At times, Al Qaeda in the Arabian Peninsula, or AQAP, as it's called, openly taunts the Hadi government and its American backers. On March 29, it released a video of hundreds of militants celebrating the homecoming of 29 AQAP members who'd been freed in a spectacular jailbreak. Among the celebrants, making no effort to disguise himself, was Naser al-Wuhaishi, the leader of AQAP, who vowed to free Yemen of "the cross and its holder, America."
 
Less than a month later, possibly using intelligence gleaned from the video, Yemeni special forces - flown in helicopters reportedly piloted by Americans - started a series of concerted attacks on militant strongholds in Shabwa and Abyan provinces.
 
On April 21, government operatives on the ground ambushed a car supposed to be carrying Wuhaishi and AQAP's legendary bomb maker, Ibrahim al-Asiri.
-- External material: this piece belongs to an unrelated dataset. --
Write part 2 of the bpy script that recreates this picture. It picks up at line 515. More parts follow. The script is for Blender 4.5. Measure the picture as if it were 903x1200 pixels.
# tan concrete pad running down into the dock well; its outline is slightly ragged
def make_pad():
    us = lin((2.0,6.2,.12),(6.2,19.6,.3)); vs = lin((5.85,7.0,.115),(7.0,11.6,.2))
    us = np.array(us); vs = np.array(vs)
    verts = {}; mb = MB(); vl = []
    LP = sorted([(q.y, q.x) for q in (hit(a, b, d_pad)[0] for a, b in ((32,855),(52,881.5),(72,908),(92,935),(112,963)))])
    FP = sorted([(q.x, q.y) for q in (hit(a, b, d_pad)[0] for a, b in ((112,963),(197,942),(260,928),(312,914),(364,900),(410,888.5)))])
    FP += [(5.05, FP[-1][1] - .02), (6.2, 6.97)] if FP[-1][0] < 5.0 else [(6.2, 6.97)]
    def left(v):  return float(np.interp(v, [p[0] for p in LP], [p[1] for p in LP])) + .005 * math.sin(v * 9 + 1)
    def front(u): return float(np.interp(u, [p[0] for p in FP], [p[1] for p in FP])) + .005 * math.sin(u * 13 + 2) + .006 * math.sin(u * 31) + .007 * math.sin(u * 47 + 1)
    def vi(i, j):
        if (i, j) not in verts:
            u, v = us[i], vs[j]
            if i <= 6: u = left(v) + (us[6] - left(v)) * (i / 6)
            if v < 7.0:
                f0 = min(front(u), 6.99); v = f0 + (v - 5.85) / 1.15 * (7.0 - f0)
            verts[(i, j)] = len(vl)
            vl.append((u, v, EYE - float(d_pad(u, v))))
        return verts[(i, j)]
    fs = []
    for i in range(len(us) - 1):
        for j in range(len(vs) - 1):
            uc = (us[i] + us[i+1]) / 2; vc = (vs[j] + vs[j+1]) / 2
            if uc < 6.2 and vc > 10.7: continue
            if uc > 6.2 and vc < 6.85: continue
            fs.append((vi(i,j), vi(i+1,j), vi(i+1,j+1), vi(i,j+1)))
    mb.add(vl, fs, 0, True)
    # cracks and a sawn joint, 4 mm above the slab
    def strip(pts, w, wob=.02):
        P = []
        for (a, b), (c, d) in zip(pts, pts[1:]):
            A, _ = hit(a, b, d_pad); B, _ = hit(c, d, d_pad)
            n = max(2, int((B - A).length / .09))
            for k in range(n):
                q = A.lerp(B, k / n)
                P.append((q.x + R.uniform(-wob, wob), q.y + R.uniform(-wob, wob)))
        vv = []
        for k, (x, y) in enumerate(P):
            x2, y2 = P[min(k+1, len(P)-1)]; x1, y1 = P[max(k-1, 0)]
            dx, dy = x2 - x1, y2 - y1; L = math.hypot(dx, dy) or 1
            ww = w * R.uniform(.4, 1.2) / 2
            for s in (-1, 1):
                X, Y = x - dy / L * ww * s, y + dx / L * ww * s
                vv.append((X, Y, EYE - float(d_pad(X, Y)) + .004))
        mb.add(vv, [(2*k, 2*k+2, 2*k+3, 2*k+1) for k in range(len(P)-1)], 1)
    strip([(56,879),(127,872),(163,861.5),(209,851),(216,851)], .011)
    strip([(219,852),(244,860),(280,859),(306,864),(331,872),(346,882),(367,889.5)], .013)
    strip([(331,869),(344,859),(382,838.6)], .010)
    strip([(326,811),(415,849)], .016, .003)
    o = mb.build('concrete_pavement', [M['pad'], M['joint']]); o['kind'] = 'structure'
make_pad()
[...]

One witness interviewed by The Daily Beast said that he and other residents of the village of Tholaimeen first heard the rotors of the approaching helicopters, then heavy gunfire, before the militant car was hit by a missile launched, they believed, from an American drone. "We arrived while the flames were still burning," said accountant Salim al-Mansoori. Others saw "traces of blood and corpses being dragged along by the forces," he said.
 
The next day, President Hadi's office attributed the operation to Yemen's elite special forces and said the unit would be awarded the "Medal of Bravery" for "executing a successful raid last night that targeted AQAP operatives in Shabwa." The statement said that "authorities are working on confirming the identities of the operatives." But Al Qaeda said no leader had been lost, and the three men in the car turned out to be much less important recruits to the militant ranks, according to locals interviewed by The Daily Beast. One of the dead, Ahmed Saleh al-Aqili, was only 14 years old.
 
"Wuhaishi's death and Al-Asiri's? Those are going to be reported over and over again and maybe someday it will be true," says former U.S. Ambassador to Yemen Barbara Bodine, now a lecturer at Princeton. She notes that there is a concerted Yemeni government effort to dislodge Al Qaeda from its strongholds, with support not only from the Americans but from the Saudis, who have extensive intelligence operations focused on their Yemeni neighbors. President Hadi, who succeeded dictator Ali Abdullah Saleh in 2012, "has consistently gone out in front going after Al Qaeda," says Bodine.
 
But the former ambassador is skeptical about the operations' overall effectiveness, when it is hard to know how many people are being killed and who they are, especially when they are blasted from above. "The drones are far more costly than the [U.S.] government will admit," says Bodine. What are needed are programs that will recruit people to the government cause, but when you are blowing away suspects all over the map - and too often the wrong suspects - "you move people onto the 'active inactive' list," meaning they give at least passive support to Al Qaeda. "When we hit the wrong target, we also look incompetent," says Bodine,
 
"It's all well and good to push back Al Qaeda, but if we destroy a little village and the villagers get no assistance, we just lost them twice," says Bodine. "We need to rebuild what we take back from Al Qaeda." And that's not being done.
 
Last August, when there was a similar uptick in the fight against Al Qaeda in Yemen (and an alert that shut down not only the U.S. embassy in Sana'a but American diplomatic missions throughout the Middle East), senior American intelligence officials told The New York Times that none of the three dozen or so militants killed in drone strikes at the time were "household names," but they were "rising stars" in the Yemen network. "That's the best possible spin on 'We didn't take out anybody important,'" says Bodine.
 
One wonders how many of those rising stars were 14 years old.